The chiefs requested the archbishop to come to them and explain himself and also withdraw and apologize to them but we are yet to see if that will materialize, however, posters were circulating a few days later declaring a one-week fast over the life of the archbishop.

It must be very disheartening to have a man of God declare your hometown as the headquarters of demons, especially when your ethnic group is the most bastardized by people because you are assumed to have some voodoo powers whether you are a Christian or not.

There are zillions of people who have not stepped a foot in the Volta region but can create fictional stories to tell people just to scare them away from having anything to do with people from the region.

As a native of the region, I get surprised sometimes when people narrate stories that are completely false as gospel truth. I have had people who told me “As for you, you are a fine guy paa just that you are an Ewe” Statements like this make one shudder to question the person’s mental condition.

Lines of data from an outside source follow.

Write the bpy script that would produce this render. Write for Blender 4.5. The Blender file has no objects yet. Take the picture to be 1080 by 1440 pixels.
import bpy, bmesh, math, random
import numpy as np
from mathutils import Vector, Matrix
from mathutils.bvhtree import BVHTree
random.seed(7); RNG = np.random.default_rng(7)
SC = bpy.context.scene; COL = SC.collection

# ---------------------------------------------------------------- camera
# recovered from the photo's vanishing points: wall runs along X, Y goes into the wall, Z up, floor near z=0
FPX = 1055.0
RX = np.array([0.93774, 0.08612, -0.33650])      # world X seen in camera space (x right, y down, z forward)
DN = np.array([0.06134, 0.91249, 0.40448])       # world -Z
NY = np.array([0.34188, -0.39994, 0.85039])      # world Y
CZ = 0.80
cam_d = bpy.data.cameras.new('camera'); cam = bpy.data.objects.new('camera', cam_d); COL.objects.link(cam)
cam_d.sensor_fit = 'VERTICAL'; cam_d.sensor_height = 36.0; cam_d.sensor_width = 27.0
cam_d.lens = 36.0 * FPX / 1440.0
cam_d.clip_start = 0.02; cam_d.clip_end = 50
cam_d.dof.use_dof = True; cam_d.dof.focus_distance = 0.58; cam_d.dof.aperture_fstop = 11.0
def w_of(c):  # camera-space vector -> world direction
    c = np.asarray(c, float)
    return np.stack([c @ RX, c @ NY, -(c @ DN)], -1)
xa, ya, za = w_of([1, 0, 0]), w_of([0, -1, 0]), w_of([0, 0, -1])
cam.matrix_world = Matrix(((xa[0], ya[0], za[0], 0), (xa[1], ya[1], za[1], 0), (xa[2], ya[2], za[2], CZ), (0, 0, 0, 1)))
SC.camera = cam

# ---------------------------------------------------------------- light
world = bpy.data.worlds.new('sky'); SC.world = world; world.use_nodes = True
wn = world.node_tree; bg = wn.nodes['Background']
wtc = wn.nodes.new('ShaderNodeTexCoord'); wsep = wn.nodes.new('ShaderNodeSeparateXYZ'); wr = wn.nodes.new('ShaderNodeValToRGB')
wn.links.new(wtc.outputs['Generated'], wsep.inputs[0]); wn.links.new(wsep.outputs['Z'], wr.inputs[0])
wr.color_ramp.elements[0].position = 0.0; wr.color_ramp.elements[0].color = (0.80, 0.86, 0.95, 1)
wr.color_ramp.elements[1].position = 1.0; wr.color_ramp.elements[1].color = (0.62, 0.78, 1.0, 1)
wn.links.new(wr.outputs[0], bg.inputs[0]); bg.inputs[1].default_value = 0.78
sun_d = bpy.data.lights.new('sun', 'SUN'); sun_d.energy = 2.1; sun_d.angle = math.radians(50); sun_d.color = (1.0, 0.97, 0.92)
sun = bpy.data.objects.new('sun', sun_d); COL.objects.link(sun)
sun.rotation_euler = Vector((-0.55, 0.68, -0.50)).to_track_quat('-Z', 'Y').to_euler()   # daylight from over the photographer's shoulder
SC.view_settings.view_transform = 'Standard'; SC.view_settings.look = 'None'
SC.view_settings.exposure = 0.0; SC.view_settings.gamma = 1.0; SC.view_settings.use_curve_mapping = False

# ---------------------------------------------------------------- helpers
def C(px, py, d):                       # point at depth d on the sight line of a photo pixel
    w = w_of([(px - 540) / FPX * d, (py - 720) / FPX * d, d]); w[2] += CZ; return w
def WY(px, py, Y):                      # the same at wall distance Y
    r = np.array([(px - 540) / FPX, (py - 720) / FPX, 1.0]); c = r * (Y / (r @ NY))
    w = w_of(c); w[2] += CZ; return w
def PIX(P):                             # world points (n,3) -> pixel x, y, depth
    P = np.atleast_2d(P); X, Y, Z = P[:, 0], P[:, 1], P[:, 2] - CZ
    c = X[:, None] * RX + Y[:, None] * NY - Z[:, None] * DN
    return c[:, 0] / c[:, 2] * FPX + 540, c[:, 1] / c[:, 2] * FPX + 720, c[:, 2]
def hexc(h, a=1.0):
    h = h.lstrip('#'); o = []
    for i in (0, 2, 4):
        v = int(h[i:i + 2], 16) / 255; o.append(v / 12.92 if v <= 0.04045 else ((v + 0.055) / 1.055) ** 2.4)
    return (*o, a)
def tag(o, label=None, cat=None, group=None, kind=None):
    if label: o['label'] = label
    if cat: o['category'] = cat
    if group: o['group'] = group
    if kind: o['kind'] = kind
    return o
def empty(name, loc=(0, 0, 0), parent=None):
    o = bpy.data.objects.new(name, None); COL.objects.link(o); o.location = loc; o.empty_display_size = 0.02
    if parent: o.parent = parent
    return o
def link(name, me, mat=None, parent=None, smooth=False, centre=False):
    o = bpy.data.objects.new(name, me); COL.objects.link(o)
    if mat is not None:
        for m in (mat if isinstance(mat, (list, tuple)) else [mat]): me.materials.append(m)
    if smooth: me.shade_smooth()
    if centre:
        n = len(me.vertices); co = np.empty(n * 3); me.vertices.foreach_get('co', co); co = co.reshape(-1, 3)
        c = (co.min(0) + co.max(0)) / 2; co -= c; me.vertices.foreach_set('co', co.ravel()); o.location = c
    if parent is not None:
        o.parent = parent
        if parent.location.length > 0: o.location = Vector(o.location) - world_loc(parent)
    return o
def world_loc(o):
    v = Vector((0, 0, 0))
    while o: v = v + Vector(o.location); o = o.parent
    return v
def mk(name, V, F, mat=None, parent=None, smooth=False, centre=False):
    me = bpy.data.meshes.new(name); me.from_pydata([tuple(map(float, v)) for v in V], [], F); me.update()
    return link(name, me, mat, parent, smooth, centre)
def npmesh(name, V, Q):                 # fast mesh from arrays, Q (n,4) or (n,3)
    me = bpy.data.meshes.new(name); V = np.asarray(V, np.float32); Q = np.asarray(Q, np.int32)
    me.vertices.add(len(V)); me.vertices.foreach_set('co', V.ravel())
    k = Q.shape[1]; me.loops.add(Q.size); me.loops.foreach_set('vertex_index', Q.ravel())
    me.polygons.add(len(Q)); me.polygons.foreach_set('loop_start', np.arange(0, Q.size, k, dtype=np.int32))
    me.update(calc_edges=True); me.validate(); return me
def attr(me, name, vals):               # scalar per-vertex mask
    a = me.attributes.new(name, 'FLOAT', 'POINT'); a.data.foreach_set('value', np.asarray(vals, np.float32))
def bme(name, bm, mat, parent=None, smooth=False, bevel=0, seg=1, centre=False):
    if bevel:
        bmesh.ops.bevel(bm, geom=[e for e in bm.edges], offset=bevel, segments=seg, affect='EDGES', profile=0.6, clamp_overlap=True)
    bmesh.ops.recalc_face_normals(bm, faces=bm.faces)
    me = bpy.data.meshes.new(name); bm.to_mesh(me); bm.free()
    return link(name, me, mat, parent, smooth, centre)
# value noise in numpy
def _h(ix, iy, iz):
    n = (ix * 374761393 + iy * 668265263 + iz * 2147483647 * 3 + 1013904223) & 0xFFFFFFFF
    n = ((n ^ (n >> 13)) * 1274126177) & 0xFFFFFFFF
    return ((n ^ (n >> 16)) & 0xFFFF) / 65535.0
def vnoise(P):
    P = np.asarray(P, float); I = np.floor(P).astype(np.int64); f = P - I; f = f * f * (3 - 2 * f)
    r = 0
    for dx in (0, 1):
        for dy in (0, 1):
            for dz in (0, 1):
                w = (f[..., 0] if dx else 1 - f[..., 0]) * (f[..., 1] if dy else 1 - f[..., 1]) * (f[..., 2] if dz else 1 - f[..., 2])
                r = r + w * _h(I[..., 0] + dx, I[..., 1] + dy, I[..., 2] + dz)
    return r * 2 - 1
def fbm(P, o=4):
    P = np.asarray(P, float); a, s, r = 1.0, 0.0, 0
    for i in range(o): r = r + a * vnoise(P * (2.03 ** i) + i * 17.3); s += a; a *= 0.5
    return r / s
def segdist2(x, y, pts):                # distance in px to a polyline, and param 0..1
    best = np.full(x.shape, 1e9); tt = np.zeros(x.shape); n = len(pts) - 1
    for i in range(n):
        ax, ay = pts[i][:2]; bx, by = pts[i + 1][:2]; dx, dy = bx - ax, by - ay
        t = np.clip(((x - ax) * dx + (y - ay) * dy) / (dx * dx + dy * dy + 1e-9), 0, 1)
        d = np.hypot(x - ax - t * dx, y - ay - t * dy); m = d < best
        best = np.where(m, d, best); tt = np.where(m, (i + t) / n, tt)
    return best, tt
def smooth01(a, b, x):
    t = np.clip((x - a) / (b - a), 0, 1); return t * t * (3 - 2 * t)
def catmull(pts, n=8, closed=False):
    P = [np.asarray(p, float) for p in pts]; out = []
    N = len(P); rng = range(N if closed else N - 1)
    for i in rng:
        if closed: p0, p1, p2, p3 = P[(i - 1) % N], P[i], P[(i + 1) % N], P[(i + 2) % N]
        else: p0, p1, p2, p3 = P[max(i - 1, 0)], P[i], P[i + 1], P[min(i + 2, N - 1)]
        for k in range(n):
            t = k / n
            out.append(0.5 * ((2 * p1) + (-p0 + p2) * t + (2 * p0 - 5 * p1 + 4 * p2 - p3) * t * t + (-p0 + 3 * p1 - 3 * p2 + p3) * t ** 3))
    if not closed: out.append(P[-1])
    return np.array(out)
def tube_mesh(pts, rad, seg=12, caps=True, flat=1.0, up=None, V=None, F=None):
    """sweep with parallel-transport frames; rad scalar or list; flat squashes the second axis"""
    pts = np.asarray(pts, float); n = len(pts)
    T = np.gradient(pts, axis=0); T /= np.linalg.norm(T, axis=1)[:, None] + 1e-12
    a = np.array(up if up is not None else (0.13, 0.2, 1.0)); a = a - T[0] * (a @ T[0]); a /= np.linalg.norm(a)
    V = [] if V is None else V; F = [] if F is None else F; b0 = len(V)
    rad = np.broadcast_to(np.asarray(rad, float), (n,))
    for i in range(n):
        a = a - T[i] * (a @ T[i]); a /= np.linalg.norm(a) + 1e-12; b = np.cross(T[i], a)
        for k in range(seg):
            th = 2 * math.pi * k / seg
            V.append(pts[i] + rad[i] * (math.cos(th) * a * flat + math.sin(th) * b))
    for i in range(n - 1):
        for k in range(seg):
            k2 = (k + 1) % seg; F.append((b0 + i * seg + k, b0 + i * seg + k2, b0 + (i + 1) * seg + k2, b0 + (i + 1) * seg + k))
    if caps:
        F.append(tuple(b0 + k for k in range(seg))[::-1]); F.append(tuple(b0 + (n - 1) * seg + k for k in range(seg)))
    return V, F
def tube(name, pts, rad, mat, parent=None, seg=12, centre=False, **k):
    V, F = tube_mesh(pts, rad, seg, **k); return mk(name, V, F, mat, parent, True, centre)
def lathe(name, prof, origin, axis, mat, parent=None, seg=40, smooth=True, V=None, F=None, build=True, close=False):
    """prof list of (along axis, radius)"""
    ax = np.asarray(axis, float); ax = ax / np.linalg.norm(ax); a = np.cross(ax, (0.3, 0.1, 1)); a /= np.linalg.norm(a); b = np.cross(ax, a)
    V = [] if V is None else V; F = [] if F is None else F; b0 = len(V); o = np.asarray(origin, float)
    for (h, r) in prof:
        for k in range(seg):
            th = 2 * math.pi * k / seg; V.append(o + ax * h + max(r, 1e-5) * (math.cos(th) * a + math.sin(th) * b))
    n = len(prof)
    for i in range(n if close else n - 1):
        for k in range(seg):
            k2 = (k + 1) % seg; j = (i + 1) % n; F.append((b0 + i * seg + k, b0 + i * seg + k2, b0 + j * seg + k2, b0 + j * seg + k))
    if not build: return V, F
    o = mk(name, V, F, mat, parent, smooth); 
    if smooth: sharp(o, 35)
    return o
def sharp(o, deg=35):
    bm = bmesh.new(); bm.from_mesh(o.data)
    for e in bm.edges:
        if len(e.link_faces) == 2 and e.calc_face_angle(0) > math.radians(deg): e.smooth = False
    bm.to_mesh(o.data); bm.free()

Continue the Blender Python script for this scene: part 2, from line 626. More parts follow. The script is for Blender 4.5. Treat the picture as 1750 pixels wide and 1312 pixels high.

When I was doing my housemanship in Bolgatanga, I came to Accra on holidays to visit the family and on my way back, I met a NADMO guy who was on transfer to that region. He has never been there before but he assumed there will be someone waiting to meet him when he arrives at 2 am! Nobody was there to meet him when we arrived. He was stranded and didn’t know what to do, so I told him to join me in a taxi cab so he could pass the night at my end and look for alternative accommodation the next day, to which he obliged.

When we got home, he went straight to the washroom after I showed him around. While tidying up, I hear him on his loud “China” phone talking to a family member that he had arrived. The family member asked him if he got a place to stay and he responded in the affirmative. The next question from the family member was “What is his ethnicity” When my guest opened his mouth to utter the “abominable” name Ewe, I could hear from the other end of the phone chastising him that, of all the ethnicities in this country why did he choose to stay with an Ewe person? My heart sunk and my mouth was filled with the bitterness of my bile! This man, from a “superior” ethnic group, stayed with me for almost a year before moving out.

You will not know how painful it is if you have not experienced it. I want to tell you the reader that tribalism is not different from racism! Have you felt bad because of how other races treat you? That is exactly how the people you treat badly based on their ethnicity feel.

I was fortunate to have visited and toured every region of Ghana, there is no region that does not indulge in traditional religion. What goes on at Nogokpo, goes on at Antoa, Krachi dente, there’s also Kweku Fri. Some ethnic group right in the cosmopolitan Accra performs naked midnight rituals from time to time.

Archbishop Agyin Asare goofed! He was carried away! A man of God, of his caliber, a man I admire so much should have known better that you don’t stereotype people like that. I know that he did not mean to cast an ethnic slur on the town and the people from that region, to err is human but forgiveness is divine. He should just apologize to the chiefs and the people of Nogokpo, it is not a sign of bowing to the gods of Nogokpo! Remember, there is the town, and there is the shrine, note the distinction.

Our beauty lies in our diversity, let us hold to the ties that bound us rather than those that divide us.